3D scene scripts
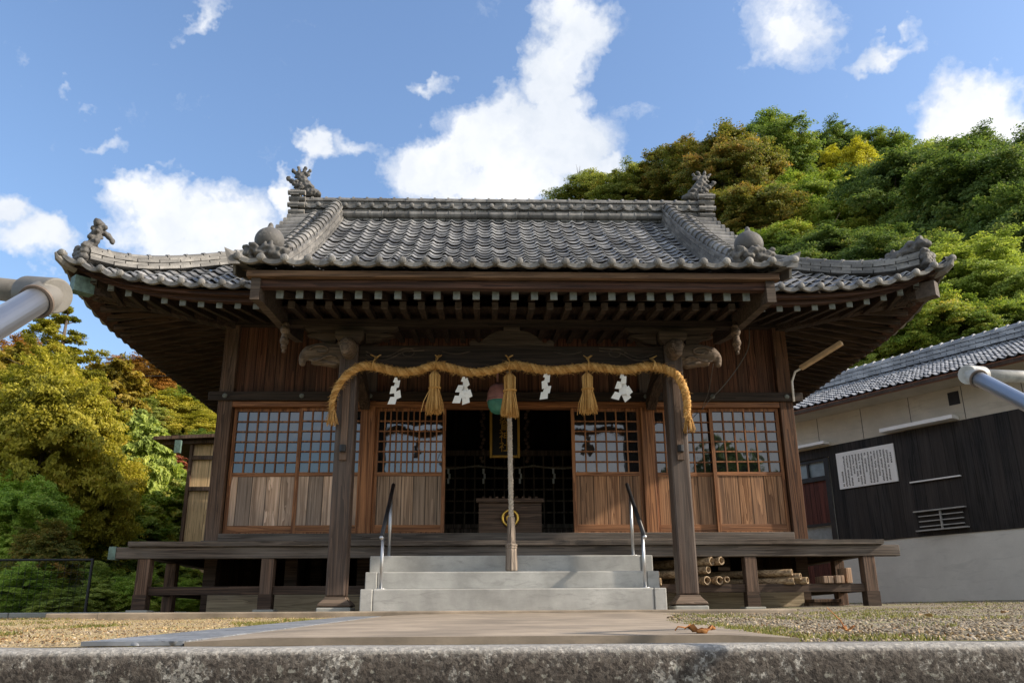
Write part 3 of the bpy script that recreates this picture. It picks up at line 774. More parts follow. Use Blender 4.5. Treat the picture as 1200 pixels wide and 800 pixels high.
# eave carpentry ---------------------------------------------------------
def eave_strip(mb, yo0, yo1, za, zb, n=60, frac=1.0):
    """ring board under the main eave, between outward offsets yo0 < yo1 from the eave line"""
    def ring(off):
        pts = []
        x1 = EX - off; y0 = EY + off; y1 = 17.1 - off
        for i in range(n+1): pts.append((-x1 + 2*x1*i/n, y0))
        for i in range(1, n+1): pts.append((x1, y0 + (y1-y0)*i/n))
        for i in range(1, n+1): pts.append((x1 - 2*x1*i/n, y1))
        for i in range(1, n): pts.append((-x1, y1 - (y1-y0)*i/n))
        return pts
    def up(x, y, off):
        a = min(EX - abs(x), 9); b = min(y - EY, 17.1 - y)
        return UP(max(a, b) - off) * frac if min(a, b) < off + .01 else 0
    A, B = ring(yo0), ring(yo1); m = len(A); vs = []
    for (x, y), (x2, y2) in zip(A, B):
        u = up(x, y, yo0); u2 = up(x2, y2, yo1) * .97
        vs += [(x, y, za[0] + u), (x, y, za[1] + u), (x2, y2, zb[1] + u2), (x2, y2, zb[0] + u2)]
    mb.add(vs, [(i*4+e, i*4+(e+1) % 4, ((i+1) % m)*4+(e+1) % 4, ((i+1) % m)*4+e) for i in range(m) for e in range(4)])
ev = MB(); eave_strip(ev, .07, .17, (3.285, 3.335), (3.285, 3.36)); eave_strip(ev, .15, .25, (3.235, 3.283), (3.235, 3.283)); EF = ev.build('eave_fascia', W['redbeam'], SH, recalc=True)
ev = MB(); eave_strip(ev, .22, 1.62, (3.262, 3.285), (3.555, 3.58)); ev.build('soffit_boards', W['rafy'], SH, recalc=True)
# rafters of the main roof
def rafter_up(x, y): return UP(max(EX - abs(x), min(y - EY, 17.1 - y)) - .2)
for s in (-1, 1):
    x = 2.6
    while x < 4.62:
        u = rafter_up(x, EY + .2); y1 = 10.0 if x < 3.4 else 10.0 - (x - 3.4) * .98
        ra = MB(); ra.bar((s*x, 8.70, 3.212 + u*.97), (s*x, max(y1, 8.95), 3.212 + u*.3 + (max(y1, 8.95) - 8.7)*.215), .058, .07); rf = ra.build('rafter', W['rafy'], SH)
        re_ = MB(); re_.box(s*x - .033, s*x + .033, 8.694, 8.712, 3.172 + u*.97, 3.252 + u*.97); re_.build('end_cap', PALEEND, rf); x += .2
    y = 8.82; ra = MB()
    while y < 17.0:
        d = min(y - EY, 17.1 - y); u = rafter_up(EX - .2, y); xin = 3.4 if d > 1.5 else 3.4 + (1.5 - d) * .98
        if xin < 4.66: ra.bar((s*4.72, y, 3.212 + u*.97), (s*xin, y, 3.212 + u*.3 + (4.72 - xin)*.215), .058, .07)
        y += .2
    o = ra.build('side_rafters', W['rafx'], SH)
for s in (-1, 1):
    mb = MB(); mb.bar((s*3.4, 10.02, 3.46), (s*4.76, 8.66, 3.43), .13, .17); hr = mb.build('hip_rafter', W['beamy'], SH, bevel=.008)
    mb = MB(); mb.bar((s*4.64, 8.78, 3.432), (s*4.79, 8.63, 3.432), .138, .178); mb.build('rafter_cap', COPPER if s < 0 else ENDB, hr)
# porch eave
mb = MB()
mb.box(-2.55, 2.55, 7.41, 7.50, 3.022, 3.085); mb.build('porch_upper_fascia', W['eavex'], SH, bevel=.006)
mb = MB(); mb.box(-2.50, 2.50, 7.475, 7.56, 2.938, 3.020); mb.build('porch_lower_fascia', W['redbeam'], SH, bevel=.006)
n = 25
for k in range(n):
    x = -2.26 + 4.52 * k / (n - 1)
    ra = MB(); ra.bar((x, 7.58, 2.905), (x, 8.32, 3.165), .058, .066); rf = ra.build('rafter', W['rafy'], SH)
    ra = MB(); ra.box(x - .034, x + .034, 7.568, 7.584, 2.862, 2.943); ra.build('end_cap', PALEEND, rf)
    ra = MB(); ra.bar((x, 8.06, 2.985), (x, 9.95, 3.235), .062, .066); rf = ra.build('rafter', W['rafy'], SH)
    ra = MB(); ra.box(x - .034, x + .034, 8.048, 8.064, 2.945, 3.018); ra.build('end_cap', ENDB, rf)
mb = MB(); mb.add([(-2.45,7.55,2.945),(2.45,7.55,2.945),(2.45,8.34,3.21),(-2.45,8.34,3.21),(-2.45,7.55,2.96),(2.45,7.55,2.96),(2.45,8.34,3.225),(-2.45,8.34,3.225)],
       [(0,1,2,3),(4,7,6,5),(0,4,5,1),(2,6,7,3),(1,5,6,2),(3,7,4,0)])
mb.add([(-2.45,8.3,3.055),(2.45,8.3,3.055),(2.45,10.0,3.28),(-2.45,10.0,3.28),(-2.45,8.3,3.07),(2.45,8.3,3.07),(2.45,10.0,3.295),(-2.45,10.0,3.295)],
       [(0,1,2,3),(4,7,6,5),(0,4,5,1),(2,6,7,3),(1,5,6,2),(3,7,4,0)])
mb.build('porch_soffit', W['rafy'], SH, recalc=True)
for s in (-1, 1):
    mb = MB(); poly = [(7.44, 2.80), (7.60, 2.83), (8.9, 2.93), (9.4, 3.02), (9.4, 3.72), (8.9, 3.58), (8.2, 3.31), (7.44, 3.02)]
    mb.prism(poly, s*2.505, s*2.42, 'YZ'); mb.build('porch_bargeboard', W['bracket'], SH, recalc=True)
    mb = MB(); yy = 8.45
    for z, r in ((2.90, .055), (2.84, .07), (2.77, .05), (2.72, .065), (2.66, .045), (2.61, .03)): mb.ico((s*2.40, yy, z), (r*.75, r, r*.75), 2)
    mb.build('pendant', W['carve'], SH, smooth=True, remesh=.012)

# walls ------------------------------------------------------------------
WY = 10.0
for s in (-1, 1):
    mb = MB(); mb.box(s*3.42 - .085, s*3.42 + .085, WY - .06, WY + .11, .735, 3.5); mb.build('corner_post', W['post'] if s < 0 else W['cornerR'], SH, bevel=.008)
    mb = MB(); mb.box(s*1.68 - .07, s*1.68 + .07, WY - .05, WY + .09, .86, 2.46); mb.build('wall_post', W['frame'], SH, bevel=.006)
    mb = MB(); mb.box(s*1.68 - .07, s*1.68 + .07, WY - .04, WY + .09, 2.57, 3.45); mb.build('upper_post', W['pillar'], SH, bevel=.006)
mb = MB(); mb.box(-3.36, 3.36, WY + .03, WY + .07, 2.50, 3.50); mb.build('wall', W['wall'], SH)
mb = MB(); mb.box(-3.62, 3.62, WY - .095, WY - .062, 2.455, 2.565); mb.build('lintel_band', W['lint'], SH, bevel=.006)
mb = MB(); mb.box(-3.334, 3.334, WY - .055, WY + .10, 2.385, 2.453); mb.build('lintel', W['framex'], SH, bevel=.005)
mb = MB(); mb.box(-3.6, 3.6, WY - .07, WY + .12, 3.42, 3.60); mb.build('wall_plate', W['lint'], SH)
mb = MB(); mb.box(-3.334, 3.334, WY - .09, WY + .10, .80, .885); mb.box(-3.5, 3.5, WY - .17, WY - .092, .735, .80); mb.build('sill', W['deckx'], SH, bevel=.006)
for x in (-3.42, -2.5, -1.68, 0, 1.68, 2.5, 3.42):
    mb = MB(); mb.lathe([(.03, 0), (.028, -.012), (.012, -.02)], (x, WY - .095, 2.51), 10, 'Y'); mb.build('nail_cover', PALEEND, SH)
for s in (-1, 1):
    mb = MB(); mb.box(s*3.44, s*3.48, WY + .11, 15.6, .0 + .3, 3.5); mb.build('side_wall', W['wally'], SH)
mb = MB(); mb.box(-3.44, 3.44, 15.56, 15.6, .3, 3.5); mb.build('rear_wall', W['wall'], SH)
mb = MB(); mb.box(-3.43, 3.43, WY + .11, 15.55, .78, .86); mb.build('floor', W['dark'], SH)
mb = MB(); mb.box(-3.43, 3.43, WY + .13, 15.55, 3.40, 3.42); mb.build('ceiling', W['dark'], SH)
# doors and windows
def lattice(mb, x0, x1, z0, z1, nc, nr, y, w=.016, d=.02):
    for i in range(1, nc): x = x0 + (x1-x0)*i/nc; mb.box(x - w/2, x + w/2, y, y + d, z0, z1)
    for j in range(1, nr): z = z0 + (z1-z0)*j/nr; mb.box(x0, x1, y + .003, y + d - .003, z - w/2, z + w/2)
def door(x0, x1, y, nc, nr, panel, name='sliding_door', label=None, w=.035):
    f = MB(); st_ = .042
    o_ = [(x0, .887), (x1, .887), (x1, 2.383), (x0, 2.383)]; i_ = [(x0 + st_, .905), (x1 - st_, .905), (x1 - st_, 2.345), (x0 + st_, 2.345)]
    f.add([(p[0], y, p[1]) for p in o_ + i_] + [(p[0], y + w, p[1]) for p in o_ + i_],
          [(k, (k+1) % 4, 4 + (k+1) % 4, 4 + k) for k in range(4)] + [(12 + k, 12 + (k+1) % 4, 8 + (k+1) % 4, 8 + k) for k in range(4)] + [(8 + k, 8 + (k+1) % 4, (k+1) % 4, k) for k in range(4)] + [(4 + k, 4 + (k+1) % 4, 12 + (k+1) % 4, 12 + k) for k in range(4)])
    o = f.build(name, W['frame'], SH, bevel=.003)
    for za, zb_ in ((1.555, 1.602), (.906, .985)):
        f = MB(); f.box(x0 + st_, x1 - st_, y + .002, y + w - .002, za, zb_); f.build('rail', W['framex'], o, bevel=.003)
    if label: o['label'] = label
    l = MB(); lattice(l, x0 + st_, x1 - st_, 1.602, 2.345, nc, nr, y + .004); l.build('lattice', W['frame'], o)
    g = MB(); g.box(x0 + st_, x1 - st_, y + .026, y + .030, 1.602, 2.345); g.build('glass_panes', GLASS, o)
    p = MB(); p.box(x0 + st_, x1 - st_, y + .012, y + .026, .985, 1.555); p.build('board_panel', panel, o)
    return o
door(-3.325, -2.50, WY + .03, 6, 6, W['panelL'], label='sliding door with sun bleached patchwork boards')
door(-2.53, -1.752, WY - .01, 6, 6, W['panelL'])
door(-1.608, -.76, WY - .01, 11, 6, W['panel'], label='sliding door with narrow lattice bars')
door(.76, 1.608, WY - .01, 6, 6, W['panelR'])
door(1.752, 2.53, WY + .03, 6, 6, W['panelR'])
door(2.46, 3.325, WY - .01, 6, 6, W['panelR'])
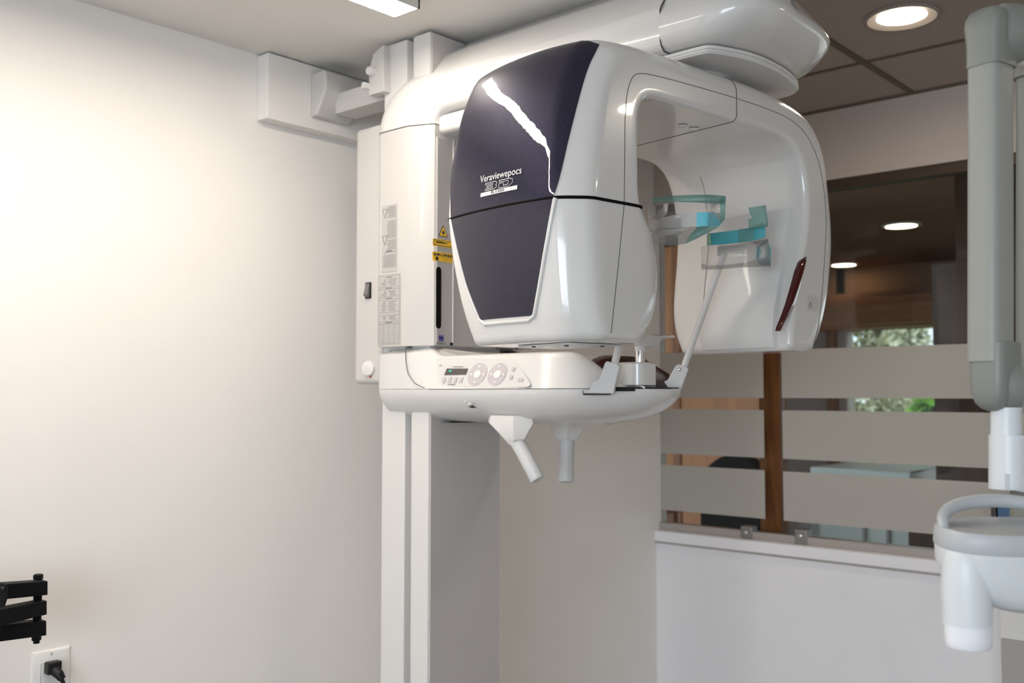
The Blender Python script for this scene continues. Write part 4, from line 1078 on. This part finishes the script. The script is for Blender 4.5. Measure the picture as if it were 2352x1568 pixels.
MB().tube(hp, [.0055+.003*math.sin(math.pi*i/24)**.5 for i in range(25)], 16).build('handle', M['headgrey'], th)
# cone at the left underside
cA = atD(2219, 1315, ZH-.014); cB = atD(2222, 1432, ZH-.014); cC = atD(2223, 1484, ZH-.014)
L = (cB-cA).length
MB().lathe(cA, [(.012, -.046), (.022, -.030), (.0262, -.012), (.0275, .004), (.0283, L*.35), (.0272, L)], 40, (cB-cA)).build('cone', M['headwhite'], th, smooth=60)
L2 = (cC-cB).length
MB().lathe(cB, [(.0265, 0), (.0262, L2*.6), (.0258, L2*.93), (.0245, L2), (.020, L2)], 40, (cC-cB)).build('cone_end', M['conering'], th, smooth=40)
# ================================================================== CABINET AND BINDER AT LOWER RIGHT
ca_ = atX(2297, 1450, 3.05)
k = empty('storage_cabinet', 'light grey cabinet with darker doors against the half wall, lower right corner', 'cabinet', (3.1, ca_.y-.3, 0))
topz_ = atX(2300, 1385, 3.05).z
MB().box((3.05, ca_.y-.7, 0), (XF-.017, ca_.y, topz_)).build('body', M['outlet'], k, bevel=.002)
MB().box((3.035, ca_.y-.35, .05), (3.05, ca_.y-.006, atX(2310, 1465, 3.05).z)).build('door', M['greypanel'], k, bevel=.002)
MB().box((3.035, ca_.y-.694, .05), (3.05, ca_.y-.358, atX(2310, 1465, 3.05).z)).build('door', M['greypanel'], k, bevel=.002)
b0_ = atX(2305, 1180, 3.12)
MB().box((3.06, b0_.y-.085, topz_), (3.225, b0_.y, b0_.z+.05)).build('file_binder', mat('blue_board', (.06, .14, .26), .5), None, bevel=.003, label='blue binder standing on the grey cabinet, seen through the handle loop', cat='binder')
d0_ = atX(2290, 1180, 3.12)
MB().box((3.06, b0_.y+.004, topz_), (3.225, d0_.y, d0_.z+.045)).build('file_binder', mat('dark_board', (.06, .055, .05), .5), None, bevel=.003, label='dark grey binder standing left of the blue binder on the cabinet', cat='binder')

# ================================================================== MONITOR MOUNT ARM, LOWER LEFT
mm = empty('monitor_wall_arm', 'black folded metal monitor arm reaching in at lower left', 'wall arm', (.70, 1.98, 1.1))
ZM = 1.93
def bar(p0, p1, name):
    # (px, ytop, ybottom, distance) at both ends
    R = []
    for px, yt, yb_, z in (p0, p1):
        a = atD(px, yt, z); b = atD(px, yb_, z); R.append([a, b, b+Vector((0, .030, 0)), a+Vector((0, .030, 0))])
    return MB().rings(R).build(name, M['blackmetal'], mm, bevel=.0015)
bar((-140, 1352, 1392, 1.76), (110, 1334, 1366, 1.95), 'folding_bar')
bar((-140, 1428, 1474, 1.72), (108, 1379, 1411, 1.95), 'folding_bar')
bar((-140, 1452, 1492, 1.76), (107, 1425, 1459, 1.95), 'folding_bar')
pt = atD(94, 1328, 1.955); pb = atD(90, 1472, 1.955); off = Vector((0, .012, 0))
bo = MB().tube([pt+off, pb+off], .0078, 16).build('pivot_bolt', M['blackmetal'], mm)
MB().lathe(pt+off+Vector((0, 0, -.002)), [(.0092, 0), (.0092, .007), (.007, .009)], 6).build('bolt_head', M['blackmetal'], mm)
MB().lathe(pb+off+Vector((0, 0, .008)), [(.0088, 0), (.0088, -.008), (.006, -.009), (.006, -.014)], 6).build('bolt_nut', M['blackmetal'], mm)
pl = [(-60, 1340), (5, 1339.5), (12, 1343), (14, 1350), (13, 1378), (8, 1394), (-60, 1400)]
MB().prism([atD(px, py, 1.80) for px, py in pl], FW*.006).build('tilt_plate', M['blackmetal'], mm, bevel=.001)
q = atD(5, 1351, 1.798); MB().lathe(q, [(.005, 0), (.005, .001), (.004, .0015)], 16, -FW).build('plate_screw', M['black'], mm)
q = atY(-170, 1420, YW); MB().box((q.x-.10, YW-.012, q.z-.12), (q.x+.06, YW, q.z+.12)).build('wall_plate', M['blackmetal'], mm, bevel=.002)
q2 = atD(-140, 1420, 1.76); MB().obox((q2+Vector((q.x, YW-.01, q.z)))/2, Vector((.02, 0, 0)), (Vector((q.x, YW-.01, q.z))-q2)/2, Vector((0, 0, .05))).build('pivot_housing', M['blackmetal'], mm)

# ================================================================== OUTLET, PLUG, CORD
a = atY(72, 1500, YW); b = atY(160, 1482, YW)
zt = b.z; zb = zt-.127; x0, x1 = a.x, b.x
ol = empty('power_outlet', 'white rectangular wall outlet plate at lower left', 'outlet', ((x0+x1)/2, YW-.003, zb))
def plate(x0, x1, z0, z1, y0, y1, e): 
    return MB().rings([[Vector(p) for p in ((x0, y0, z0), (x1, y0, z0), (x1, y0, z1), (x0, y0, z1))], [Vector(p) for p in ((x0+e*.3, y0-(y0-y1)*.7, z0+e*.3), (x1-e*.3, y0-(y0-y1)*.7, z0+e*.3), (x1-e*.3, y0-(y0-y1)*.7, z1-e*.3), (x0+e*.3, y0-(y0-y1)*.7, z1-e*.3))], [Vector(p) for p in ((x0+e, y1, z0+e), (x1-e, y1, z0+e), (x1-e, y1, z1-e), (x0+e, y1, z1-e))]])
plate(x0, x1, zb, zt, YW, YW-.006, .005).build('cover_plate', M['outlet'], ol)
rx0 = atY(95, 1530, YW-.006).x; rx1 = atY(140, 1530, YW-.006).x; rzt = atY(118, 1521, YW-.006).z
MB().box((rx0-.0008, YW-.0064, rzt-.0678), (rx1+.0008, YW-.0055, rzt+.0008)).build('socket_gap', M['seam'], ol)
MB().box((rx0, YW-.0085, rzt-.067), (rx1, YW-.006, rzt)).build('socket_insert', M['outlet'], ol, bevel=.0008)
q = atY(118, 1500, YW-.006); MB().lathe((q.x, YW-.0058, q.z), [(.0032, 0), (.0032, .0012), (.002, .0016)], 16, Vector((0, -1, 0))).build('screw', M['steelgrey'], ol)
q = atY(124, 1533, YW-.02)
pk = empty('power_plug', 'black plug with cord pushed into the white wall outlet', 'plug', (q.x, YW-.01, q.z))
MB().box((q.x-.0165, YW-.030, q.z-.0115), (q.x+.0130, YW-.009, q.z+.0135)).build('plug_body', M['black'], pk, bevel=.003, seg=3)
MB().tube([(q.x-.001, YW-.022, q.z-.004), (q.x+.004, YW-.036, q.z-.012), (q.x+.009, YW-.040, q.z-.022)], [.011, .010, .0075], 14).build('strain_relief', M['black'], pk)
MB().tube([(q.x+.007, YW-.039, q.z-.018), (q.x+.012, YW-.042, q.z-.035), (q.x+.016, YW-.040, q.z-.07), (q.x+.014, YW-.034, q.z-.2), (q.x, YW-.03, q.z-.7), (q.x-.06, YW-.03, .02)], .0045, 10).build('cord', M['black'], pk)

Written instruction => Go over the data above and copy every line that has the word "from" in it.

Finished exercise =>
    """ring board under the main eave, between outward offsets yo0 < yo1 from the eave line"""
The Blender Python script for this scene continues. Write part 4, from line 1078 on. This part finishes the script. The script is for Blender 4.5. Measure the picture as if it were 2352x1568 pixels.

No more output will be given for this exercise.